アルビレックス新潟、初のタイトル獲得なるか!? J1初昇格の「目撃者」だった選手の誓い (2ページ目)
それどころか、「その前の何年か、ギリギリで(J1に)上がれず、悔しい思いをしているのも見ていた」という早川は、「そういう歴史のなかで、反骨心じゃないですけど、何かそういうものが新潟のサッカーにはきっとあると、僕は思っている」と言い、こう続ける。
「サッカー不毛の地って言われていた新潟で、そこからいろんな人たちが一個一個歴史を積み重ねてきてくれたからこそ、今こうやって僕たちにチャンスがあるわけで。そこに対して、やっぱり新潟出身の選手として、本当に自分の持っている力というか、できるものを全部出しきりたいなっていうのはあります」
今季ルヴァンカップで新潟が見せた快進撃は、痛快なものだった。
準々決勝ではJ1リーグで首位を走っていた町田ゼルビアを1勝1敗ながら2戦合計スコア5-2で下すと、準決勝は川崎フロンターレに2連勝。それも2戦合計スコアで6-1と圧倒した。

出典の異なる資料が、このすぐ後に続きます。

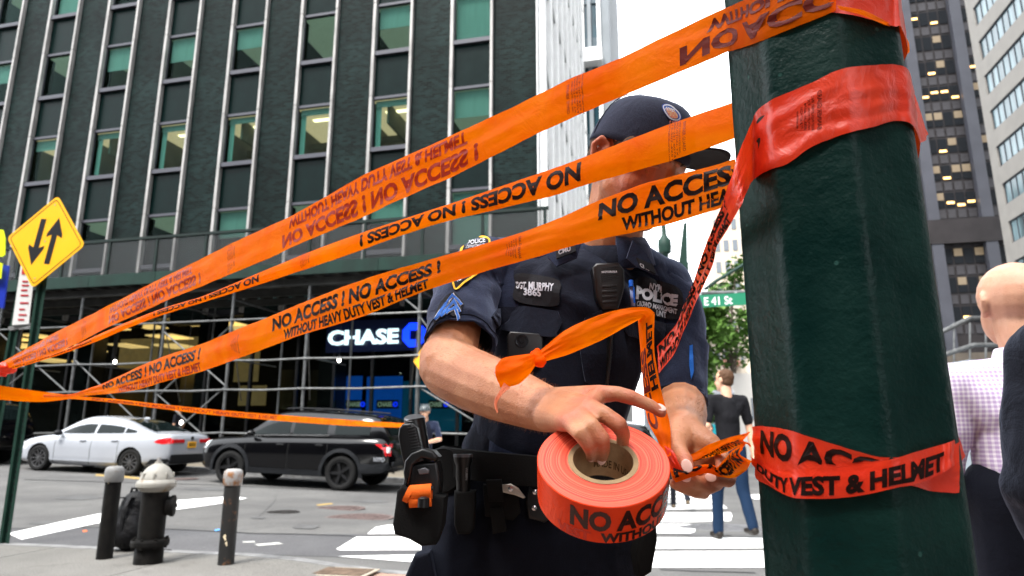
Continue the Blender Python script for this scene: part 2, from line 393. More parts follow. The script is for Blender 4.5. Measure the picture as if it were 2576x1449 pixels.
# ---- near pavement: slabs with joints, dropping to the crossing
EDGE = [(-30, 5.62), (-7, 5.62), (-2.6, 5.62), (-1.2, 5.60), (-.2, 5.42), (.9, 5.0), (2.2, 4.2), (3.2, 2.8), (3.8, 1.0), (4.0, -6)]
def walk_z(u, n): return 0.1 - 0.085*sstep(-3.6, -2.2, u)*sstep(2.5, 4.8, n)
walk = bpy.data.objects.new('near_pavement', None); COL.objects.link(walk); walk['kind'] = 'structure'
slabm = {}
def slab(u0, u1, n0, n1, m):
    bm = bm_new(); g = .006; k = 5
    def edge(u): return interp(EDGE, u)
    uu = [u0+g + (u1-u0-2*g)*i/k for i in range(k+1)]
    top = []; 
    for i in range(k+1):
        row = []
        for j in range(k+1):
            n = n0+g + (n1-n0-2*g)*j/k; n = min(n, edge(uu[i])-.14)
            row.append(bm.verts.new(S(uu[i], n, walk_z(uu[i], n))))
        top.append(row)
    if all(top[i][0].co.xy == top[i][k].co.xy for i in range(k+1)): bm.free(); return
    for i in range(k):
        for j in range(k):
            vs_ = (top[i][j], top[i+1][j], top[i+1][j+1], top[i][j+1])
            if (vs_[0].co-vs_[3].co).length < 1e-5 and (vs_[1].co-vs_[2].co).length < 1e-5: continue
            try: bm.faces.new(vs_)
            except ValueError: pass
    bmesh.ops.remove_doubles(bm, verts=bm.verts, dist=1e-4)
    ed = [e for e in bm.edges if e.is_boundary]
    r = bmesh.ops.extrude_edge_only(bm, edges=ed)
    for v in r['geom']:
        if isinstance(v, bmesh.types.BMVert): v.co.z -= .09
    fin('slab', bm, m, walk)
for i in range(-9, 3):
    for j in range(-3, 5):
        u0 = -2.62 + i*1.52; n0 = 5.5 - (j+1)*1.5; 
        pink = (u0 > -2.7)
        slab(u0, u0+1.52, n0, n0+1.5, M_PINK if pink else M_CONC)
bm = bm_new()   # joint bed under the slabs
for i in range(-10, 5):
    for j in range(0, 8):
        u0 = -2.6 + i*1.5; n1 = 5.4 - j*1.5
        q = [S(u0, n1-1.5, walk_z(u0, n1-1.5)-.02), S(u0+1.5, n1-1.5, walk_z(u0+1.5, n1-1.5)-.02), S(u0+1.5, n1, walk_z(u0+1.5, n1)-.02), S(u0, n1, walk_z(u0, n1)-.02)]
        if u0 < 1: bm.faces.new([bm.verts.new(p) for p in q])
o = fin('joint_bed', bm, mat('joint_grit', (.08, .075, .07), .9), walk)
bm = bm_new(); rg = []   # kerb
pu = [-20 + q*.4 for q in range(0, 62)]
for u in pu:
    n = interp(EDGE, u)
    if u > 3.9: break
    h = walk_z(u, n) + .003
    rg.append([S(u, n-.14, -.05), S(u, n-.14, h), S(u, n-.02, h), S(u, n, h-.02), S(u, n+.004, -.05)])
ring_loft(bm, rg); kb = fin('kerb', bm, M_KERB); tag(kb, kind='structure')
# ---- far pavement and kerb
def gz_far(u, n=16.9): return ground_z(S(u, n, 0))
bm = bm_new(); rg = []; rk = []
for q in range(-60, -3+1):
    u = q*1.0 if q > -4 else q*1.0
    z = gz_far(u) + .14
    rg.append([S(u, 17.05, z), S(u, 20.5, z), S(u, 24.5, z+.01)]); rk.append([S(u, 16.9, z-.2), S(u, 16.9, z-.01), S(u, 16.93, z+.002), S(u, 17.05, z+.002), S(u, 17.05, z-.2)])
ring_loft(bm, rg, closed=False); fp = fin('far_pavement', bm, M_CONC2); tag(fp, kind='structure')
for f in fp.data.polygons:
    if f.normal.z < 0: fp.data.flip_normals(); break
bm = bm_new(); ring_loft(bm, rk); tag(fin('far_kerb', bm, M_KERB), kind='structure')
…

初の決勝進出とはいえ、堂々たる勝ち上がりである。
過去J1リーグでの最高順位が6位の新潟は、天皇杯でも決勝進出の経験はなく、つまり、これに勝てば優勝という試合に臨むこと自体が初めてとなる。
新潟がルヴァンカップで決勝進出を決めて以降、上越新幹線の臨時便や新潟発のバスツアーが発売からほどなく満席になったなど、景気のいいニュースが次々に伝わってくるのも不思議なことではないのだろう。早川が語る。
「ルヴァンの決勝で、クラブとしての新しい歴史をまた塗り替えられるというか、"星"をつけられるチャンスがあるのは本当にうれしいことなので、みんなで手にしたい。いろんな人が積み重ねてくれてきた歴史の上に、また新たなページを記したいなっていう思いはあります」
ただしその一方で、ようやくたどりついた晴れの舞台も、新潟には多少なりとも集中しにくい事情があるのは確かである。
というのも、新潟は終盤戦を迎えているJ1リーグでは16位に沈んでおり、J2降格圏となる18位とは勝ち点5差。ルヴァンカップ決勝前最後の試合となったJ1第35節でも東京ヴェルディに0-2の完敗を喫したのをはじめ、最近6試合で勝利なし(5敗1分け)と、厳しい状況が続いているからだ。